Más en concreto, la limosna nos educa en “ver” a fondo y en “salir” al encuentro del prójimo en sus necesidades y en compartir con los demás lo que la bondad divina nos hace poseer. Todo se lo debemos a los más pobres. Nos deberíamos convencer de que no somos propietarios de los bienes que poseemos, sino que sólo somos administradores. Los bienes materiales tienen un valor social según el principio de su destino universal (Catecismo nº 2404). Ya nos advierte S. Juan: «Si uno tiene bienes del mundo y, viendo a su hermano en necesidad, le cierra sus entrañas, ¿cómo va a estar en él el amor de Dios?» (1Jn 3,17). Esta llamada al compartir solidario de los propios bienes, debe resonar todavía más plenamente en países como el nuestro, de clara mayoría cristiana, porque socorrer a los pobres, es un deber de justicia antes que de caridad, y con las limosnas podemos subvenir a las urgencias, tales como los refugiados y los lugares destruidos por las guerras, así como tantos otros lugares del mundo que necesitan de nuestra comunión de bienes efectiva. Compartir es una bella aspiración del creyente.

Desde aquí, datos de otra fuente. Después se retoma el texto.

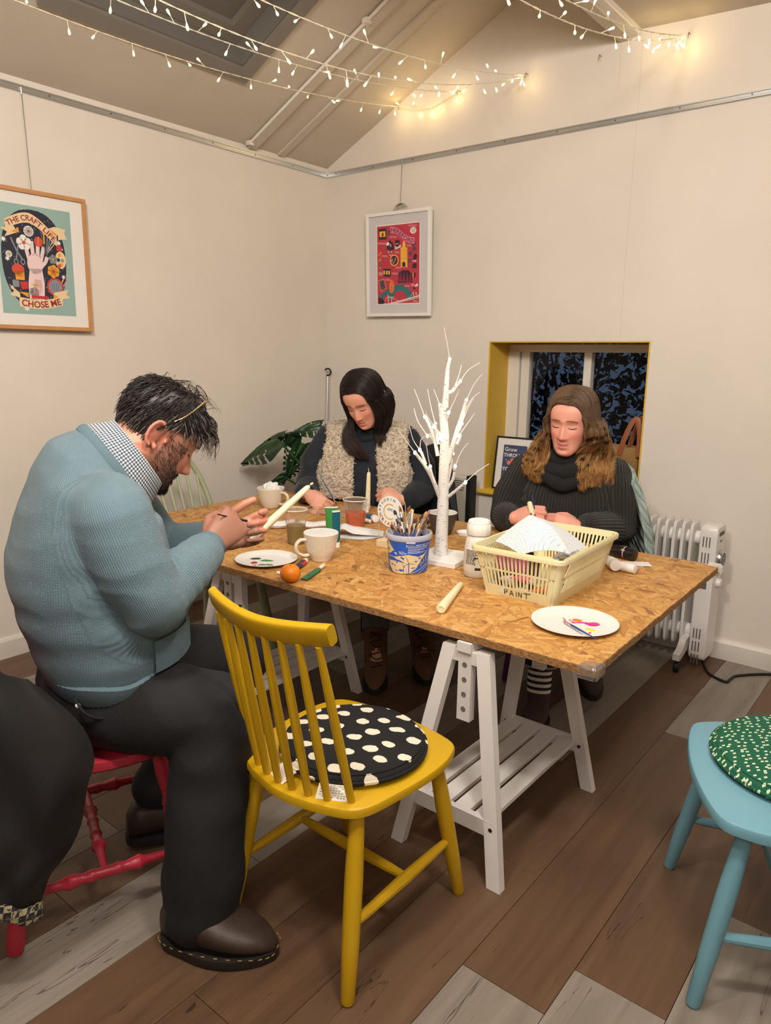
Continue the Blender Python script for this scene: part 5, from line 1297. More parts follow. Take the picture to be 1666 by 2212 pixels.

Las características propias de la limosna cristiana son que sea secreta, sin llamar la atención ni esperar a los reconocimientos humanos, y que sea hecha para gloria de Dios y para el bien de los hermanos. No es pura filantropía, sino expresión concreta de la “caridad”, la virtud teologal que presupone la conversión interior al amor a Dios y a los hermanos, por imitar a Cristo, y sabiendo que “hay más dicha en dar que en recibir” (Hch 20,35). Cada vez que compartimos nuestros bienes con el necesitado, por amor a Dios, experimentamos que es en el amor donde existe la plenitud del vivir, y recuperamos más de lo que hemos dado, en bendición, paz, satisfacción interior y alegría. La limosna hasta nos predispone al perdón de los pecados puesto que dice S. Pedro, “mantened un amor intenso entre vosotros, porque el amor tapa una multitud de pecados” (1Pe 4,8). También nos educa a la generosidad del amor, y al amor más grande, el que llega hasta el darse uno mismo, del todo. Lo que da valor a la limosna es el amor, que inspira formas distintas de entrega, según las posibilidades y condiciones de cada uno, y que reconoce en los pobres la presencia del mismo Jesucristo.